The Plant Engineering part does exist and is remaining on a high level. I gave you also another hint, this CHF 500 million, CHF 600 million contract being awarded earlier last year, with delivery schedules I think late '21, the first part and then '22, these are huge plants. These are big petrochemical sites. And here, we do have some Plant Engineering, as we had it before, and this is what we are going to continue.

Andy Schnyder

analyst
#65

Okay. And another question on the ESG plan. Have you any idea or any calculation made about the cost of the program of carbonization of the profile of the company?

Philipp Müller

executive
#66

Yes. We've done the analysis pretty comprehensively, I would say. And as you would expect, a lot of the initiatives that we're driving are really congruent with what we're trying to achieve from ISO certifications and so on. And so they're really integral in our -- within our financial framework. So I think there is no investments that we're foreseeing right now that are outside of our financial framework. At the same time, we are shifting certain priorities.
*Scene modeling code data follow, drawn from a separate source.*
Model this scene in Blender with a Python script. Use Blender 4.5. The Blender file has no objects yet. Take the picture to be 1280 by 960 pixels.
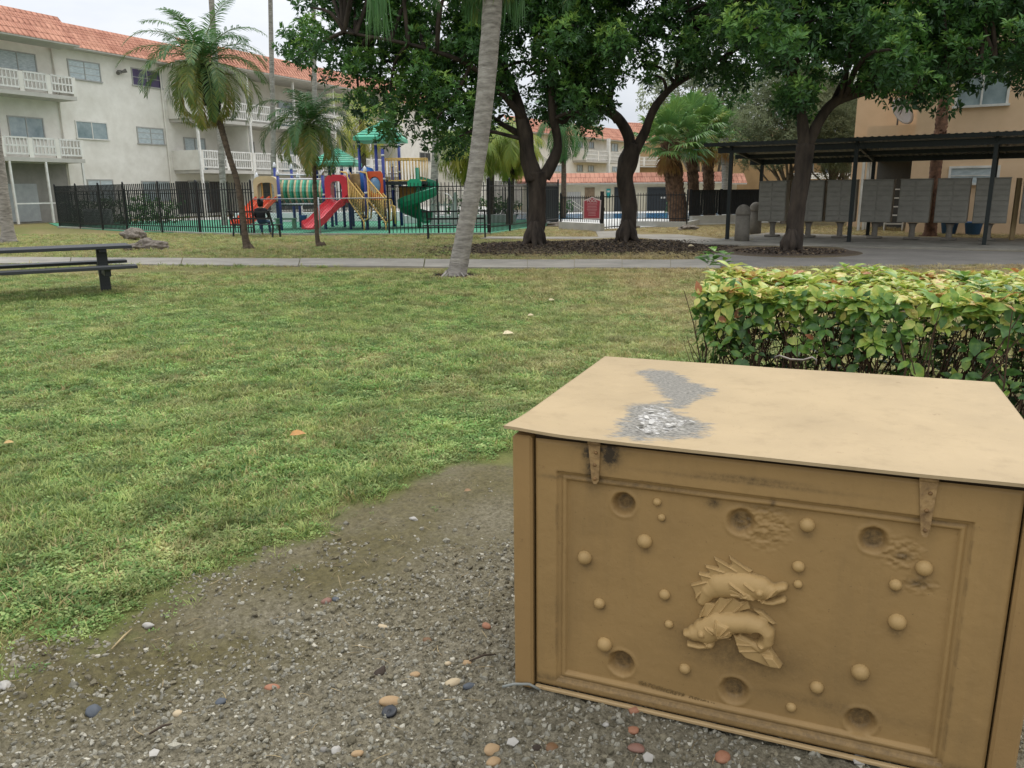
import bpy, math, random
import numpy as np
from mathutils import Vector, Matrix, noise
random.seed(7); RS=np.random.RandomState(7)
S=bpy.context.scene; COL=S.collection
# ---------------------------------------------------------------- camera
H=1.55; F=1000.0; P=math.radians(13.6); RO=0.0105
fw=Vector((0,math.cos(P),-math.sin(P))); r0=Vector((1,0,0)); u0=r0.cross(fw)
rt=r0*math.cos(RO)-u0*math.sin(RO); up=u0*math.cos(RO)+r0*math.sin(RO)
cd=bpy.data.cameras.new('camera'); cam=bpy.data.objects.new('camera',cd); COL.objects.link(cam)
m=Matrix((rt,up,-fw)).transposed().to_4x4(); m.translation=Vector((0,0,H)); cam.matrix_world=m
cd.sensor_width=36; cd.lens=36*F/1280; cd.clip_end=3000; cd.clip_start=0.05; S.camera=cam
def ray(x,y): return fw+rt*((x-640)/F)+up*((480-y)/F)
def g(x,y,z=0.0):
    d=ray(x,y); t=(z-H)/d.z; return Vector((d.x*t,d.y*t,z))
def at(x,y,Y):
    d=ray(x,y); t=Y/d.y; return Vector((d.x*t,Y,H+d.z*t))
# ---------------------------------------------------------------- tags
def tag(o,label=None,cat=None,group=None,kind=None):
    if label: o['label']=label
    if cat: o['category']=cat
    if group: o['group']=group
    if kind: o['kind']=kind
    return o
def empty(name,loc,rz=0,label=None,cat=None,group=None):
    o=bpy.data.objects.new(name,None); COL.objects.link(o); o.location=loc; o.rotation_euler=(0,0,rz)
    o.empty_display_size=.2
    if not KEEP_ID: bpy.context.view_layer.update()
    return tag(o,label,cat,group)
KEEP_ID=True
def copy_tree(o,parent=None):
    c=o.copy(); COL.objects.link(c)
    if parent: c.parent=parent
    for ch in [q for q in S.objects if q.parent==o]: copy_tree(ch,c)
    return c
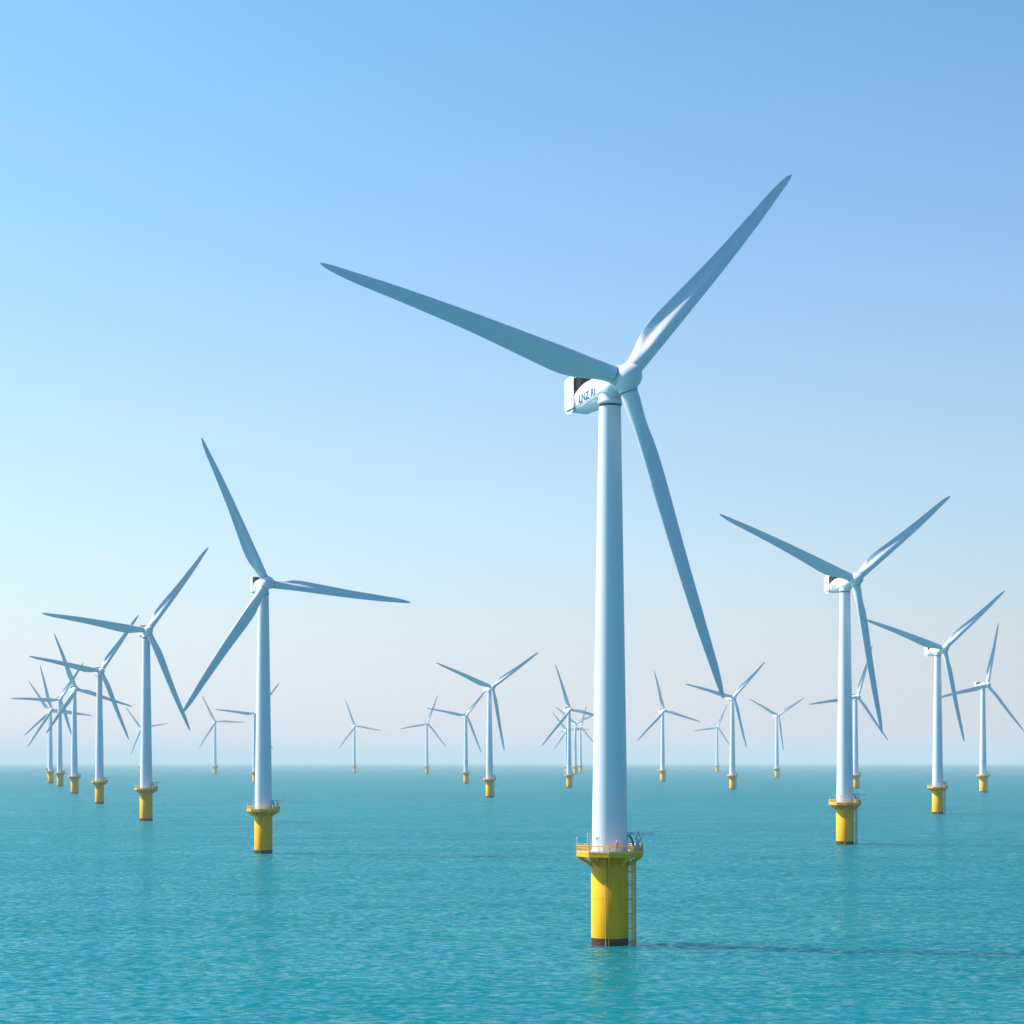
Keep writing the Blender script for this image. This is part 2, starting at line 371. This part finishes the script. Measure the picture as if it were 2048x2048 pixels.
# deck equipment (z from deck)
def crane_mesh():
    m = MB(); x, y = 5.25, 1.0
    m.tube((x, y, 0), (x, y, 1.9), .22, .18, seg=12); m.box((x, y, 2.0), (.7, .6, .5))
    m.tube((x - .5, y, 2.0), (x, y - .05, 3.7), .11); m.tube((x + .5, y, 2.0), (x, y - .05, 3.7), .11)
    for dz in (3.1, 3.42):
        m.tube((x - 2.0, y - .3, dz), (x + 3.1, y - .3, dz - .12), .06, seg=5)
    for k in range(14):
        a = x - 2.0 + k * .36; m.tube((a, y - .3, 3.1), (a + .18, y - .3, 3.42), .035, seg=4); m.tube((a + .18, y - .3, 3.42), (a + .36, y - .3, 3.1), .022, seg=4)
    m.box((x - 1.4, y - .3, 3.3), (.5, .4, .45)); m.tube((x + .2, y, 2.1), (x + 1.0, y - .2, 3.15), .05)
    m.tube((x + 2.9, y - .3, 3.2), (x + 2.9, y - .3, 2.6), .015, seg=4)
    return m.mesh('deck_crane', GREY)
CRANE = crane_mesh()
m = MB()
pr = [(3.35 + 1.1 * cos(k * pi / 2 / 8), 3.1 * sin(k * pi / 2 / 8) + .02) for k in range(9)]
rows = [[(a, -.9 + o_, b) for a, b in pr] for o_ in (0, .5)]
m.grid([[(a, -1.0, b) for a, b in pr], [(a, -.35, b) for a, b in pr]], False, True)
m.grid([[(a * .93, -1.0, b * .93) for a, b in pr], [(a * .93, -.35, b * .93) for a, b in pr]], False, True)
m.grid([[(a, -1.0, b) for a, b in pr], [(a * .93, -1.0, b * .93) for a, b in pr]], False, False)
for k in range(1, 8, 2): m.tube((3.3, -.7, pr[k][1]), (pr[k][0], -.7, pr[k][1]), .05, seg=5)
CHUTE = m.mesh('cable_guard', NAVY)
m = MB()
m.box((4.55, -1.9, .55), (.7, .55, 1.05)); m.box((5.3, -1.4, .5), (.55, .5, .95)); m.box((3.9, -2.6, .45), (.5, .4, .8)); m.tube((5.75, -.8, .0), (5.75, -.8, 1.5), .14, seg=10); m.tube((4.9, -.2, 0), (4.9, -.2, 1.7), .16, seg=10)
CAB = m.mesh('equipment_cabinet', GREY)
m = MB()
for x in (-4.1, -3.62): m.tube((x, -.6, 0), (x, -.6, 3.35), .07, seg=6)
for k in range(9): m.tube((-4.1, -.6, .4 + k * .36), (-3.62, -.6, .4 + k * .36), .035, seg=5)
m.tube((-4.1, -.6, 3.35), (-3.62, -.6, 3.35), .07, seg=6); m.tube((-3.62, -.6, 2.6), (-3.4, .2, 0), .05, seg=5); m.tube((-4.1, -.6, 1.5), (-4.7, -.6, 1.25), .05, seg=5)
GATE = m.mesh('access_frame', GREY)
m = MB()
m.tube((-6.0, -.2, 0), (-6.0, -.2, 2.3), .06, seg=6); m.tube((-6.2, -.2, 1.2), (-6.0, -.2, 2.0), .035, seg=5); m.tube((-5.75, -.2, 1.2), (-6.0, -.2, 2.0), .035, seg=5); m.lathe([(.02, 2.3), (.14, 2.32), (.14, 2.55), (.02, 2.62)], 12, org=(-6.0, -.2, 0))
LAMP1 = m.mesh('navigation_lamp', GREY)
m = MB()
m.tube((-2.6, -5.35, 0), (-2.6, -5.35, 2.5), .04, seg=6); m.lathe([(.02, 2.45), (.16, 2.5), (.16, 2.75), (.02, 2.82)], 12, org=(-2.6, -5.35, 0)); m.tube((-2.25, -5.4, 0), (-2.25, -5.4, 2.9), .03, seg=6); m.tube((-2.25, -5.4, 2.9), (-2.5, -5.4, 2.9), .03, seg=6)
LAMP2 = m.mesh('rail_lamp', NAVY)

# ------------------------------------------------------------------ turbines
# key, X, Y, deck z, hub z, yaw, overhang, blade angles, blade lengths, nacelle length scale, lettering
TUR = [
('main',17.72,325.8,16.77,101.46,28.4,5.1,(283.1,42.5,162.9),(59.5,59.3,60.0),1.0,'LNZ RI',
 'largest wind turbine, in the foreground, with a worker on its yellow platform'),
('B',-89.90,651.0,15.91,97.34,27.3,3.5,(336.3,95.0,214.7),(56.3,56.7,57.8),.68,'G',
 'second largest wind turbine left of centre, one blade level to the right'),
('C',133.77,723.1,16.65,105.58,22.1,7.4,(291.4,52.8,171.9),(64.4,60.2,62.3),1.05,'(CY',
 'tall wind turbine right of the foreground one, with ladder and landing on its yellow base'),
('A',-205.47,1011.1,18.11,106.64,27.7,3.5,(277.5,36.8,158.3),(59.4,61.4,60.8),.6,None,
 'nearest wind turbine of the left row, low blade tip crossing a neighbour blade'),
('D',270.94,1145.6,17.09,104.86,18.8,7.4,(287.4,51.1,169.5),(59.4,60.7,60.4),1.05,'eD',
 'wind turbine near the right edge, second from the right and largest of those two'),
('A2',-325.66,1421.1,17.45,104.61,33.1,3.5,(280.1,35.6,159.0),(58.6,56.6,58.3),.55,None,
 'second nearest wind turbine of the row at the left, left of the nearest one'),
('A3',-458.54,1885.7,17.81,109.34,31.0,6.5,(339.7,106.7,215.4),(61.9,63.0,57.6),.8,None,
 'third wind turbine of the receding row at the left, one blade pointing up and left'),
('A4',-615.36,2449.5,18.03,117.82,22.0,3.5,(271.1,32.2,163.2),(64.6,60.4,56.1),.6,None,
 'fourth wind turbine of the row at the left, one blade level towards the left edge'),
('A5',-720.15,2808.5,18.57,114.77,33.0,6.0,(346.8,98.1,214.3),(71.0,66.0,71.1),.8,None,
 'fifth wind turbine of the row at the left, standing just before the farthest tower'),
('A6',-925.50,3600.0,20.30,134.5,22.0,4.0,(326.7,96.1,225.4),(72.9,71.5,70.2),.8,None,
 'leftmost and farthest wind turbine of the row at the left, half hidden by another tower'),
('A8',-1065.33,5165.2,20.09,130.50,27.1,5.0,(324.1,80.1,202.9),(77.2,79.5,82.1),.8,None,
 'distant wind turbine whose tower hides behind the nearest tower of the left row'),
('T405',-827.09,5012.7,20.89,145.80,22.1,3.5,(333.9,91.2,212.6),(83.8,84.2,86.8),.6,None,
 'small distant wind turbine with pale base, between the two big left turbines'),
('B2',-404.33,2828.6,17.29,108.52,20.2,5.8,(276.1,38.7,155.0),(63.9,63.7,61.7),.8,None,
 'distant wind turbine mostly hidden behind the second largest turbine, blade poking out left'),
('C2',432.65,2267.2,16.63,115.12,21.2,5.4,(261.8,21.1,143.5),(71.8,70.3,69.2),.8,None,
 'middle distance wind turbine partly hidden behind the tall tower right of the foreground turbine'),
('E',511.28,1953.9,18.35,116.56,23.3,7.4,(257.3,16.4,138.1),(69.8,71.1,68.6),.95,None,
 'rightmost wind turbine, one blade cut off by the right edge'),
('F',-21.00,1680.3,16.99,102.44,23.5,7.0,(291.9,55.1,170.9),(59.2,59.2,60.3),.95,None,
 'mid-sized wind turbine alone left of the foreground tower, largest of the centre group'),
('G',-71.67,2795.3,17.00,105.22,20.6,3.5,(279.7,39.9,159.0),(66.1,57.5,61.8),.7,None,
 'wind turbine just left of the mid-sized centre one, its blade reaching that nacelle'),
('H',-240.03,5076.9,20.59,141.68,20.5,7.0,(259.1,22.2,141.9),(86.7,88.3,84.6),.7,None,
 'small distant wind turbine left of the centre pair, one blade crossing another blade'),
('I',-483.80,5525.6,20.72,143.56,23.8,6.2,(340.5,99.6,218.3),(86.2,87.0,87.6),.7,None,
 'small distant wind turbine standing alone in the open gap at left of centre'),
('J',73.68,2324.9,16.21,100.82,23.4,3.8,(342.4,102.2,222.0),(61.6,63.0,64.3),.8,None,
 'largest of the cluster of turbines just left of the foreground tower'),
('K',155.53,5165.2,20.09,124.85,22.0,4.0,(319.9,88.3,216.7),(69.1,70.8,72.6),.8,None,
 'faint far wind turbine hidden behind the cluster tower, only its left blades showing'),
('L',170.95,4868.9,20.83,137.04,26.0,4.9,(67.0,187.0,307.0),(74.0,74.0,74.0),.8,None,
 'far thin wind turbine in the middle of the cluster left of the foreground tower'),
('M',208.34,5474.7,22.0,138.4,25.7,3.5,(258.5,18.5,138.5),(75.1,75.1,75.1),.7,None,
 'far thin wind turbine of the cluster standing closest to the foreground tower'),
('N',253.65,3030.6,18.52,119.37,20.3,6.9,(347.0,105.8,225.7),(69.7,69.5,73.4),.85,None,
 'wind turbine right of the foreground tower with one blade pointing almost straight up'),
('O',264.48,2160.0,16.80,110.88,19.3,4.0,(283.6,45.5,167.3),(65.5,61.2,62.5),.85,None,
 'wind turbine whose nacelle meets the low blade tip of the foreground turbine'),
('P',654.10,5739.1,21.0,144.0,22.0,4.5,(261.8,27.4,145.3),(87.5,85.5,81.5),.7,None,
 'small far wind turbine close left of the tower under the foreground blade tip'),
('Q',567.54,3857.1,19.07,132.59,20.5,7.4,(297.2,59.3,173.9),(78.3,76.3,77.6),.85,None,
 'distant wind turbine left of the tall right one, blades spread like a Y'),
]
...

So I think what Roland was describing that the ESG factor is so much more critical for R&D investments, but also for CapEx investments, I think that reprioritizes certain things, but there's nothing in the cost assessment that we -- the cost forecast for the next 5 years that we have that will be outside of the financial framework neither from a CapEx side nor from an OpEx standpoint.

Roland Fischer

executive
#67

And maybe another comment from my side. It's not the case that we are just starting now with ESG. This is something what we always did. I think almost all of our solutions, whether it's Surface Solutions or whether it's Manmade Fibers, is contributing and did contribute to this aspect in the past as well. We just didn't summarize it and wrap it up in a report. And from that perspective, yes, there might be some additional costs in terms of certification. And I mentioned the rollout of the energy management system across all our sites, but this is not a major effort. It's just about completing it now.

Operator

operator
#68

Gentlemen, there are no more questions.

Kerstin Flotner

executive
#69

Okay. As there are no further questions, we are closing the full year 2020 earnings call. Please don't hesitate to reach out to the Investor Relations team in case you have additional questions. Our next reporting is scheduled for May 3, 2021, when we disclose the first quarter results for 2021. We look forward to speaking to you soon then. Stay healthy, stay safe. Goodbye.